Eezy had good slides, but I was left feeling a bit uneasy that the company couldn’t build a sufficiently concrete bridge of actions between the current situation and the 2028 targets.
-2028: EBIT 8%
-staffing services (85% of the company) grow faster than the market. Stated CAGR 8%
-expert services (15% of the company): doubling, i.e., CAGR approx. 15%
In the shorter term, the company has stated that historically the industry starts to react quickly at a cyclical turnaround.
In my experience, targets and slides are easy to create, but what is difficult is: functional action plans, execution and its monitoring, and reacting effectively to both plan weaknesses and deviations.
Based on the DCF valuation in the extensive report, you don’t seem to have enough faith in Eezy’s stories either, and judging by the stock’s valuation, neither does anyone else—not that the targets will be met, neither the top-line nor the bottom-line, let alone both.
Based on my own calculations, Eezy’s 2028 targets would lead to a revenue level of 275 MEUR and an EBIT level of 27 MEUR, making the EPS around 0.78 EUR/share.
Of course, from a shareholder’s perspective, it’s comforting that the report’s DCF valuation of 1.6 EUR is reached with the parameters used even with a significant target miss, i.e.:
-2028 revenue 218 MEUR (i.e., 2023 level)
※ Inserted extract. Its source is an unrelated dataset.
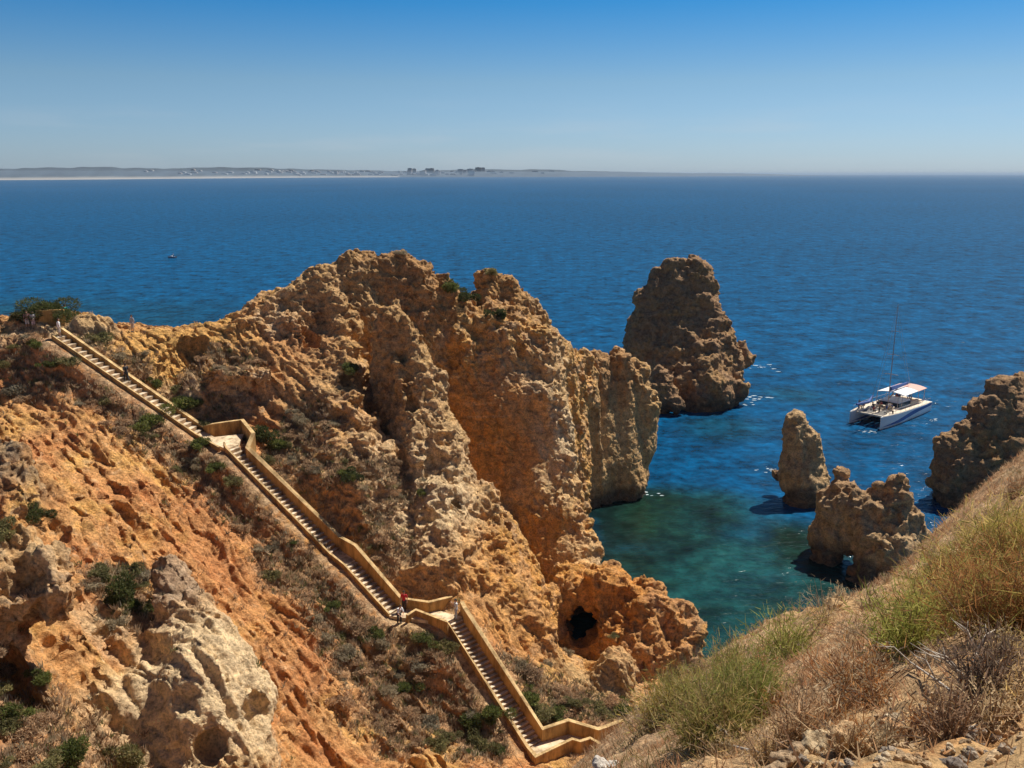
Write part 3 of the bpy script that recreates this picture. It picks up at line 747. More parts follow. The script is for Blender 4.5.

-2028 EBIT 5.0%, i.e., 10.9 MEUR
-resulting in an EPS of around 0.25 EUR/share
Summa Summarum, the company doesn’t need to get anywhere near its targets for the valuation to indeed seem quite affordable. On the other hand, both revenue and earnings targets can fail reasonably, and the investment can still be decent.
Turnaround company or cyclical turnaround, both are good and preferably both.